257.6–9 Even yesterday . . . in banks] On 6 September 1905, a New York State legislative committee had begun an investigation of longtime and widespread abuses in the life insurance industry, including extravagant executive salaries; illegal political contributions, both to finance electoral campaigns (especially to Republican presidential candidates) and to influence legislation; illicit dealing in stocks and bonds; and entangling alliances with banks. The investigation—reported exhaustively in the New York press—focused primarily on the Mutual Reserve Life Insurance Company, the New York Life Insurance Company, and the Equitable Life Assurance Society. On 22 February 1906 the committee issued its report to the New York State legislature, along with twenty-five proposed reform bills, all of which were signed into law by 27 April 1906. The executives who came under fire were Richard A. McCurdy and his son Robert H. McCurdy, president and foreign manager, respectively, of Mutual Life (these two, and the senior McCurdy’s son-in-law, collected $4,643,926 in salaries and commissions between 1885 and 1905); John A. McCall and his son John C. McCall, president and secretary, respectively, of New York Life; Chauncey M. Depew, Republican senator from New York and for years the highly paid special counsel of Equitable Life and a member of its executive committee; and James W. Alexander and James H. Hyde, president and first vice-president of Equitable Life, respectively.
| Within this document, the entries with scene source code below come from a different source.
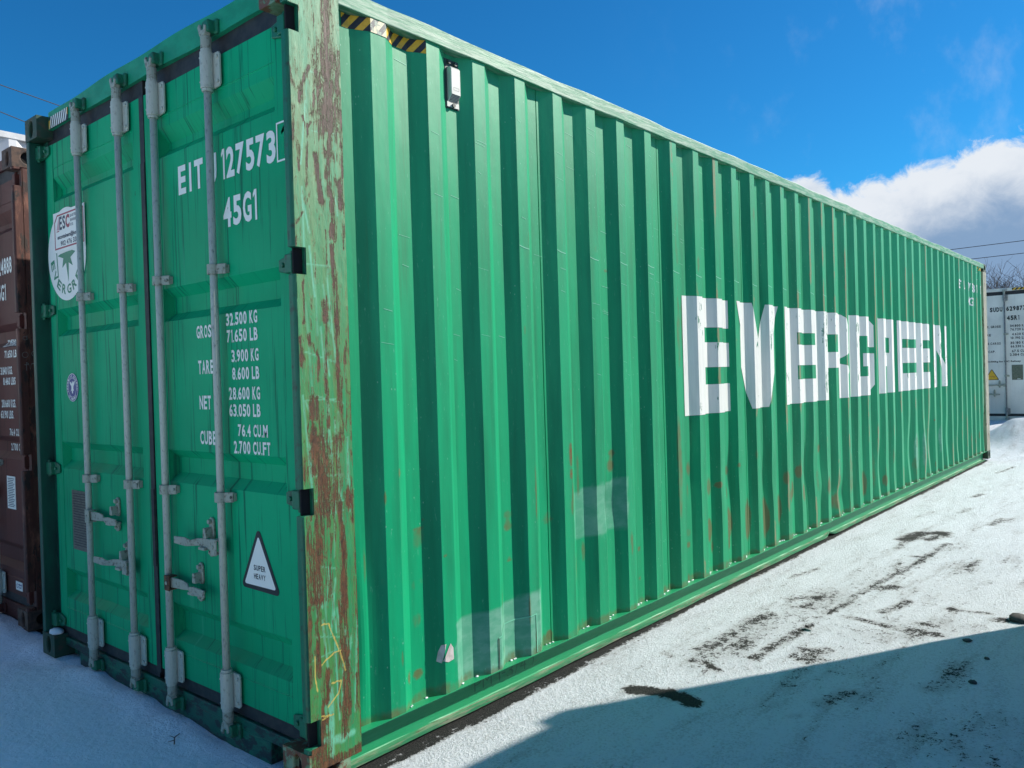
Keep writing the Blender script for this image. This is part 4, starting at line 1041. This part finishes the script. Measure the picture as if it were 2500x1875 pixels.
conform([[(.648, .262), (.655, .300), (.668, .326), (.690, .326), (.682, .300), (.672, .262), (.668, .250)], [(.672, .258), (.705, .310), (.716, .322), (.731, .300), (.733, .252), (.70, .248)]], .002)[0].build('torn_sticker', M_TORN, side, fix=False)
mb = MB(); flat_polys(mb, text_polys('PM 1-3/4 )', .90, .045, .42, .058, -.01), lambda a, b: (a, .0535, b)); mb.build('pencil_note', M_INK, P['rail'], fix=False)
# ventilator
mb = MB(); mb.prism([(.047, 2.772), (.022, 2.768), (.016, 2.760), (.016, 2.650), (.040, 2.618), (.047, 2.618)], 'x', .833, .890)
vent = mb.build('ventilator', M_VENT, root, bevel=.003); tag(vent, 'pale ventilator cover with a fine grille')
mb = MB(); mb.box(.819, .905, .0405, .0475, 2.594, 2.806); mb.build('backing_plate', M_VENTDARK, vent, bevel=.003)
mb = MB(); mb.box(.827, .899, .0375, .0405, 2.600, 2.622); mb.build('lower_tab', M_VENT, vent)
mb = MB()
for x, z in ((.863, 2.608), (.880, 2.790), (.842, 2.792)):
    mb = MB(); mb.tube([(x, .030, z), (x, .0404, z)], .009, 10); mb.build('bolt', M_VENTDARK, vent)
mb = MB()
for i in range(8):
    for j in range(7):
        t0, t1 = (j+.2)/7, (j+.75)/7; x0 = .836+i*.0066
        pt = lambda x, t: (x, .0155+.024*t-.0008, 2.650-.032*t-.0006)
        mb.quad(pt(x0, t0), pt(x0+.0042, t0), pt(x0+.0042, t1), pt(x0, t1))
mb.build('grille', M_OPENSHADE, vent, fix=False)  # openings as near-black quads, their shade put into the colour
mb = MB()
for q in (rc(.846, .880, 2.667, 2.668), rc(.846, .880, 2.678, 2.679), rc(.846, .847, 2.667, 2.679), rc(.879, .880, 2.667, 2.679)): flat_polys(mb, [q], lambda a, b: (a, .0152, b))
mb.build('embossed_frame', M_VENTDARK, vent, fix=False)
# lettering on the right door
door_text('door_number', M_WHITE, DR, [('E', .908, 2.246, .064, .122), ('I', .815, 2.246, .018, .122), ('T', .772, 2.246, .070, .122), ('U', .664, 2.246, .068, .122), ('127573', .559, 2.249, .378, .121),
                                       ('45G1', .556, 2.056, .240, .117), ('1', .142, 2.262, .034, .105)])
mb = MB()
for q in (rc(.078, .170, 2.380, 2.387), rc(.078, .170, 2.242, 2.249), rc(.163, .170, 2.249, 2.380), rc(.078, .085, 2.249, 2.380)): flat_polys(mb, [q], on_door(.0605))
mb.build('number_frame', M_WHITE, DR, fix=False)
door_text('weight_table', M_WHITE, DR, [('GROSS', .797, 1.628, .150, .053), ('32.500 KG', .563, 1.666, .224, .050), ('71.650 LB', .560, 1.599, .220, .050), ('TARE', .792, 1.479, .122, .057), ('3.900 KG', .530, 1.520, .192, .049),
                                        ('8.600 LB', .529, 1.450, .192, .049), ('NET', .791, 1.332, .092, .057), ('28.600 KG', .558, 1.371, .222, .050), ('63.050 LB', .559, 1.304, .222, .050), ('CUBE', .794, 1.186, .126, .057),
                                        ('76.4 CU.M', .500, 1.226, .208, .048), ('2.700 CU.FT', .534, 1.158, .256, .050)], bold=.03)
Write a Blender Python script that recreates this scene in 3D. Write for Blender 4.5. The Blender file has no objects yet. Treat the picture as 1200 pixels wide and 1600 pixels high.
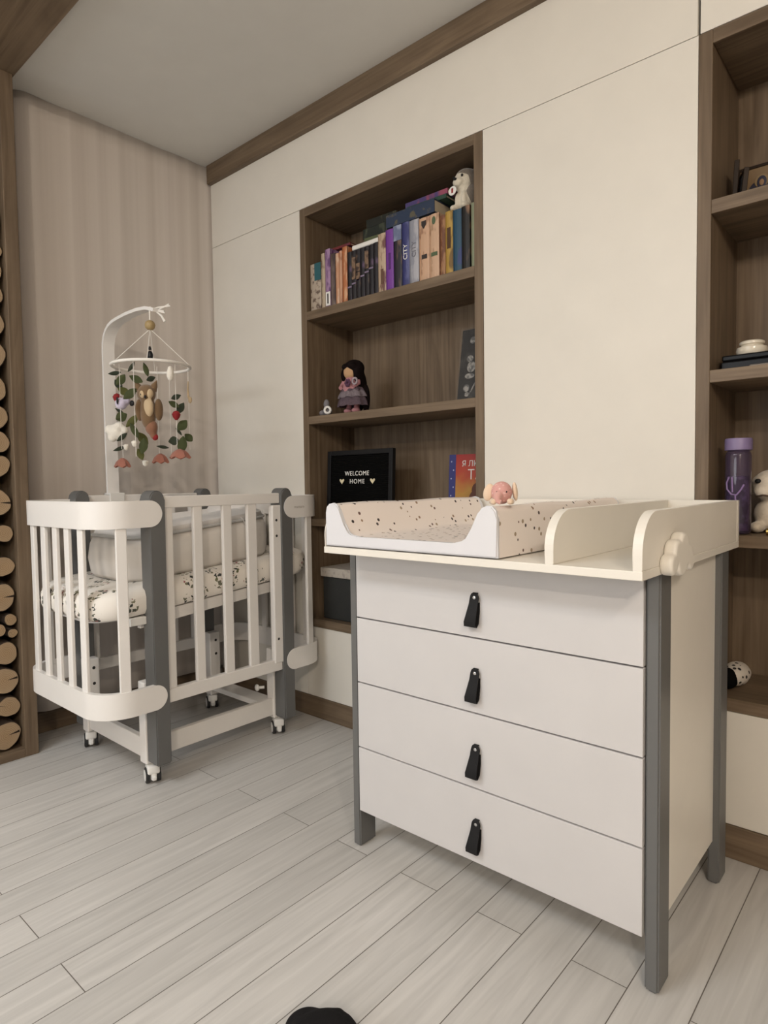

The influence of these men extended far beyond the three insurance companies. In October 1905, for example, Hyde was reported to be a director of forty-five corporations and Depew a director of seventy-four. As a result of the investigation at least some of those connections were severed. By 10 January 1906 the McCurdys, Depew, the elder McCall, Alexander, and Hyde had all resigned from—or failed to be reelected to—bank directorships (New York Times, numerous articles, 15 Aug 1905–28 Apr 1906). Clemens returns to the subject in his Autobiographical Dictation of 16 February 1906.